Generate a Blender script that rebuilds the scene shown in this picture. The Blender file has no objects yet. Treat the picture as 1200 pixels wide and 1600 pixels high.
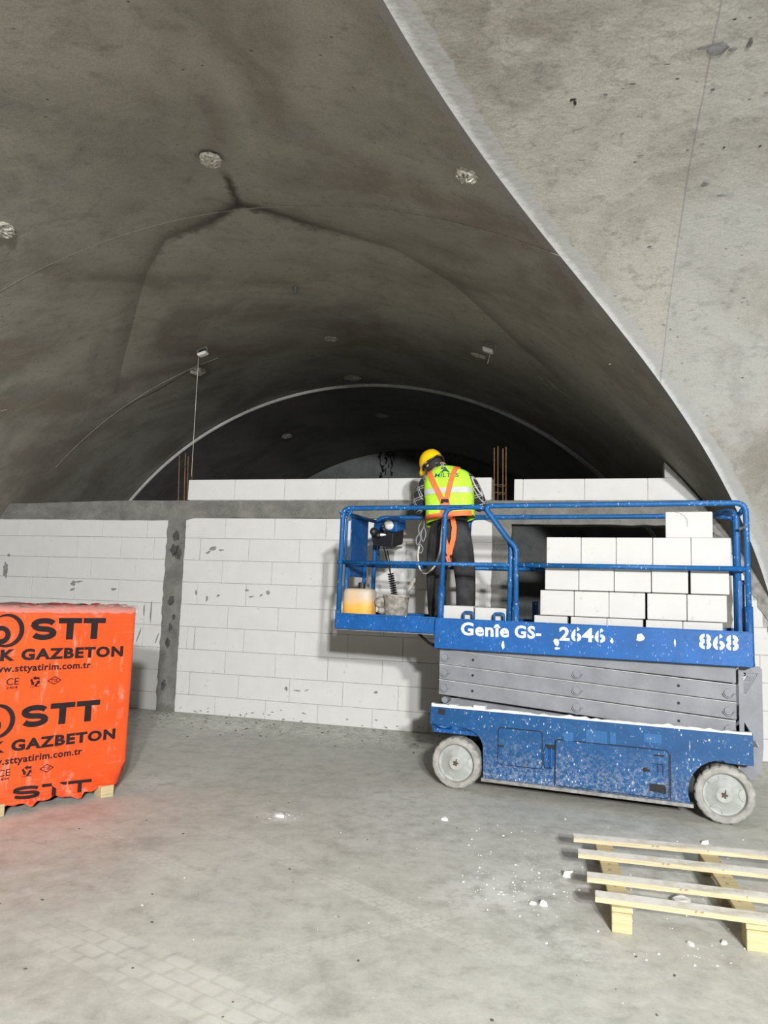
import bpy, bmesh, math, random
from mathutils import Vector, Matrix
random.seed(7)
rnd = random.uniform
S = bpy.context.scene
COL = S.collection

# ------------------------------------------------------------------ camera
PITCH, ROLL, CAM_H, FPX = 0.108966, 0.0341545, 1.4434, 1166.1
cp, sp = math.cos(PITCH), math.sin(PITCH)
fw = Vector((0, cp, sp)); up0 = Vector((0, -sp, cp)); r0 = Vector((1, 0, 0))
cr, sr = math.cos(ROLL), math.sin(ROLL)
rt = cr * r0 + sr * up0; upv = -sr * r0 + cr * up0
cd_ = bpy.data.cameras.new('camera'); cam = bpy.data.objects.new('camera', cd_); COL.objects.link(cam)
cam.matrix_world = Matrix(((rt.x, upv.x, -fw.x, 0), (rt.y, upv.y, -fw.y, 0), (rt.z, upv.z, -fw.z, CAM_H), (0, 0, 0, 1)))
cd_.sensor_fit = 'VERTICAL'; cd_.sensor_height = 32.0; cd_.lens = FPX / 1600 * 32.0
cd_.clip_start = 0.05; cd_.clip_end = 200
S.camera = cam

# ------------------------------------------------------------------ world, lights, exposure
W = bpy.data.worlds.new('world'); S.world = W; W.use_nodes = True
W.node_tree.nodes['Background'].inputs[0].default_value = (0.75, 0.85, 1.0, 1)
W.node_tree.nodes['Background'].inputs[1].default_value = 0.02
S.view_settings.view_transform = 'Standard'; S.view_settings.look = 'None'
S.view_settings.gamma = 1.0; S.view_settings.use_curve_mapping = False
S.view_settings.exposure = 0.0
S.cycles.max_bounces = 4; S.cycles.diffuse_bounces = 3; S.cycles.glossy_bounces = 2; S.cycles.transmission_bounces = 3; S.cycles.transparent_max_bounces = 4
S.cycles.caustics_reflective = False; S.cycles.caustics_refractive = False; S.cycles.adaptive_threshold = 0.07; S.cycles.adaptive_min_samples = 20

def area_light(name, loc, target, power, size, color):
    l = bpy.data.lights.new(name, 'AREA'); l.energy = power; l.shape = 'RECTANGLE'
    l.size = size; l.size_y = size * 0.8; l.color = color
    o = bpy.data.objects.new(name, l); COL.objects.link(o); o.location = loc
    o.rotation_euler = (Vector(target) - Vector(loc)).to_track_quat('-Z', 'Y').to_euler()
    return o
# work floodlights hung in the hall behind the photographer
area_light('tunnel_floodlight', (.80, -6.3, 3.40), (0.2, 7.0, 0.6), 1120, 0.34, (1.0, 0.992, 0.972))
area_light('tunnel_floodlight', (1.55, -6.3, 3.92), (0.2, 7.0, 0.6), 1120, 0.34, (1.0, 0.992, 0.972))
# added soft fill to brighten the floor, above and behind the photographer
area_light('overhead_fill', (0.6, -0.6, 3.85), (0.6, -0.2, 0.0), 45, 0.9, (1.0, 0.992, 0.972))

# ------------------------------------------------------------------ frames of reference
WALL_YAW = 0.2720; WALL_D = 7.629
N = Vector((math.sin(WALL_YAW), math.cos(WALL_YAW), 0)); U = Vector((math.cos(WALL_YAW), -math.sin(WALL_YAW), 0))
def uw(u, w, z): return U * u + N * w + Vector((0, 0, z))
LIFT_O = Vector((0.60284, 5.79811, 0)); LIFT_YAW = 0.37743

# ------------------------------------------------------------------ node material helpers
class NT:
    def __init__(s, name):
        s.m = bpy.data.materials.new(name); s.m.use_nodes = True; s.t = s.m.node_tree; s.n = s.t.nodes
        s.b = s.n['Principled BSDF']
    def new(s, typ, **k):
        n = s.n.new(typ)
        for a, b in k.items(): setattr(n, a, b)
        return n
    def link(s, a, b): s.t.links.new(a, b)
    def val(s, sock, v):
        if isinstance(v, bpy.types.NodeSocket): s.link(v, sock)
        elif isinstance(v, (tuple, list)): sock.default_value = (*v, 1) if len(v) == 3 and len(sock.default_value) == 4 else v
        else: sock.default_value = v
    def coord(s, kind='Object'): return s.new('ShaderNodeTexCoord').outputs[kind]
    def mapping(s, vec, scale=(1, 1, 1), rot=(0, 0, 0), loc=(0, 0, 0)):
        n = s.new('ShaderNodeMapping'); s.link(vec, n.inputs[0]); n.inputs['Scale'].default_value = scale
        n.inputs['Rotation'].default_value = rot; n.inputs['Location'].default_value = loc; return n.outputs[0]
    def noise(s, vec, scale, detail=4, rough=0.55, dist=0.0):
        n = s.new('ShaderNodeTexNoise'); s.link(vec, n.inputs['Vector']); n.inputs['Scale'].default_value = scale
        n.inputs['Detail'].default_value = detail; n.inputs['Roughness'].default_value = rough
        n.inputs['Distortion'].default_value = dist; return n.outputs['Fac']
    def voro(s, vec, scale, feat='F1'):
        n = s.new('ShaderNodeTexVoronoi', feature=feat); s.link(vec, n.inputs['Vector']); n.inputs['Scale'].default_value = scale
        return n.outputs['Distance']
    def ramp(s, fac, a, b, lo=0.0, hi=1.0):
        n = s.new('ShaderNodeMapRange', clamp=True); s.val(n.inputs[0], fac)
        n.inputs[1].default_value = a; n.inputs[2].default_value = b; n.inputs[3].default_value = lo; n.inputs[4].default_value = hi
        return n.outputs[0]
    def math(s, op, a, b=0.0, c=0.0):
        n = s.new('ShaderNodeMath', operation=op); s.val(n.inputs[0], a); s.val(n.inputs[1], b); s.val(n.inputs[2], c); return n.outputs[0]
    def mix(s, f, a, b, typ='MIX'):
        n = s.new('ShaderNodeMix', data_type='RGBA', blend_type=typ); s.val(n.inputs[0], f); s.val(n.inputs[6], a); s.val(n.inputs[7], b)
        return n.outputs[2]
    def sep(s, vec):
        n = s.new('ShaderNodeSeparateXYZ'); s.link(vec, n.inputs[0]); return n.outputs
    def attr(s, name):
        n = s.new('ShaderNodeAttribute'); n.attribute_name = name; return n.outputs['Fac']
    def bump(s, h, strength=0.3, dist=0.01):
        n = s.new('ShaderNodeBump'); s.link(h, n.inputs['Height']); n.inputs['Strength'].default_value = strength
        n.inputs['Distance'].default_value = dist; s.link(n.outputs[0], s.b.inputs['Normal']); return n
    def out(s, color, rough=0.8, metal=0.0, spec=0.5):
        s.val(s.b.inputs['Base Color'], color); s.val(s.b.inputs['Roughness'], rough); s.val(s.b.inputs['Metallic'], metal)
        s.b.inputs['Specular IOR Level'].default_value = spec; return s.m

def simple(name, col, rough=0.6, metal=0.0, var=0.12, scale=20, bump=0.0):
    t = NT(name); c = t.coord(); n = t.noise(c, scale, 5)
    d = tuple(x * (1 - var * 2) for x in col); l = tuple(min(1, x * (1 + var)) for x in col)
    if bump: t.bump(n, bump, 0.005)
    return t.out(t.mix(t.ramp(n, .3, .7), d, l), rough, metal)

def lining(name, base, darker, lighter, seam=None, plaster=None, stain=False, brown=0.0, contrast=1.0):
    """cast concrete tunnel lining"""
    t = NT(name); c = t.coord(); dk = tuple(x * .6 for x in darker)
    big = t.noise(c, .6, 3, .62, .8); mid = t.noise(c, 2.6, 4, .66, .7); mott = t.noise(c, 9, 4, .76, 0); grain = t.noise(c, 95, 1, .7)
    col = t.mix(t.ramp(big, .40, .60), darker, lighter)
    col = t.mix(t.ramp(mid, .50, .68, 0, .65 * contrast), col, lighter)
    col = t.mix(t.ramp(mid, .30, .46, .60 * contrast, 0), col, darker)
    col = t.mix(t.ramp(mott, .50, .70, 0, .40), col, base)
    col = t.mix(t.ramp(mott, .30, .47, .42 * contrast, 0), col, dk)
    if brown:
        col = t.mix(t.math('MULTIPLY', t.ramp(big, .30, .46, brown, 0), t.ramp(mott, .3, .6)), col, (.20, .145, .11))
    col = t.mix(t.ramp(grain, .40, .72, 0, .22), col, (.03, .03, .028))
    pv = t.voro(t.mapping(c, (1, 1.6, 1.3)), 8.5)
    pit = t.math('MULTIPLY', t.ramp(pv, .06, .10, 1, 0), t.ramp(mid, .54, .58))
    col = t.mix(t.math('MULTIPLY', pit, .8), col, (.035, .033, .03))
    if plaster:
        gd = t.attr('gd'); nz = t.math('SUBTRACT', mid, .5)
        edge = t.math('ADD', gd, t.math('MULTIPLY', nz, plaster[0] * 1.5))
        col = t.mix(t.ramp(edge, plaster[0], plaster[0] + .012, plaster[2], 0), col, plaster[1])
        if len(plaster) > 3:
            e2 = t.math('ADD', gd, t.math('MULTIPLY', t.math('SUBTRACT', mott, .5), .10))
            col = t.mix(t.ramp(e2, plaster[0] * .12, plaster[0] * .42, .85, 0), col, plaster[3])
    if stain:
        cd = t.attr('cd'); au = t.attr('cu')
        wob = t.math('MULTIPLY', t.math('SUBTRACT', mott, .5), .20)
        dist = t.math('ABSOLUTE', t.math('ADD', t.math('ADD', cd, .02), wob))
        along = t.ramp(t.math('ABSOLUTE', au), .05, 1.3, 1, 0)
        a1 = t.math('MULTIPLY', t.ramp(dist, .015, .11, 1, 0), along)
        col = t.mix(t.math('MULTIPLY', a1, .9), col, (.040, .026, .018))
        a3 = t.math('MULTIPLY', t.ramp(t.math('ABSOLUTE', t.math('ADD', t.math('ADD', au, t.math('MULTIPLY', cd, .14)), t.math('MULTIPLY', wob, .5))), .005, .045, 1, 0), t.math('MULTIPLY', t.ramp(cd, -.62, -.45), t.ramp(cd, .0, .03, 1, 0)))
        col = t.mix(t.math('MULTIPLY', a3, .9), col, (.045, .028, .018))
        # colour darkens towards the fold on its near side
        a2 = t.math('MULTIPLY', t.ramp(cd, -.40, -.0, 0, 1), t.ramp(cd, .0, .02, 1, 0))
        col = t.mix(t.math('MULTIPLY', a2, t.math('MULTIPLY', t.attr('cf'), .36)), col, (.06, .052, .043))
    if seam is not None:
        su = t.attr('su'); sd = t.math('ABSOLUTE', t.math('SUBTRACT', su, t.math('ADD', seam, t.math('MULTIPLY', big, .03))))
        ln = t.ramp(sd, .002, .006, 1, 0); col = t.mix(t.math('MULTIPLY', ln, .45), col, (.10, .095, .09))
        col = t.mix(t.math('MULTIPLY', t.ramp(t.math('SUBTRACT', su, seam), .0, .02, 0, .30), t.ramp(big, .42, .58)), col, (.42, .44, .46))
    t.bump(t.noise(c, 14, 2, .7), .25, .015)
    return t.out(col, .85)

M = {}
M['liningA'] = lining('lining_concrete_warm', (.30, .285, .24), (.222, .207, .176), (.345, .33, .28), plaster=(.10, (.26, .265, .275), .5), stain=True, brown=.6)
M['liningB'] = lining('lining_concrete_pale', (.43, .417, .375), (.325, .312, .277), (.50, .49, .447), seam=.50, plaster=(.105, (.43, .44, .445), .7, (.66, .68, .70)), brown=.4, contrast=1.45)
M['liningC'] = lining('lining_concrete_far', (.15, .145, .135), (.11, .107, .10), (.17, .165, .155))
M['endwall'] = lining('lining_concrete_blue_grey', (.34, .355, .37), (.24, .25, .26), (.42, .43, .44))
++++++
→ Required work: Only lines belong in the copy: transcribe those from the start of the data through the line that contains "S.camera = cam", and skip the pictures.

→ Exercise response:
Generate a Blender script that rebuilds the scene shown in this picture. The Blender file has no objects yet. Treat the picture as 1200 pixels wide and 1600 pixels high.
import bpy, bmesh, math, random
from mathutils import Vector, Matrix
random.seed(7)
rnd = random.uniform
S = bpy.context.scene
COL = S.collection

# ------------------------------------------------------------------ camera
PITCH, ROLL, CAM_H, FPX = 0.108966, 0.0341545, 1.4434, 1166.1
cp, sp = math.cos(PITCH), math.sin(PITCH)
fw = Vector((0, cp, sp)); up0 = Vector((0, -sp, cp)); r0 = Vector((1, 0, 0))
cr, sr = math.cos(ROLL), math.sin(ROLL)
rt = cr * r0 + sr * up0; upv = -sr * r0 + cr * up0
cd_ = bpy.data.cameras.new('camera'); cam = bpy.data.objects.new('camera', cd_); COL.objects.link(cam)
cam.matrix_world = Matrix(((rt.x, upv.x, -fw.x, 0), (rt.y, upv.y, -fw.y, 0), (rt.z, upv.z, -fw.z, CAM_H), (0, 0, 0, 1)))
cd_.sensor_fit = 'VERTICAL'; cd_.sensor_height = 32.0; cd_.lens = FPX / 1600 * 32.0
cd_.clip_start = 0.05; cd_.clip_end = 200
S.camera = cam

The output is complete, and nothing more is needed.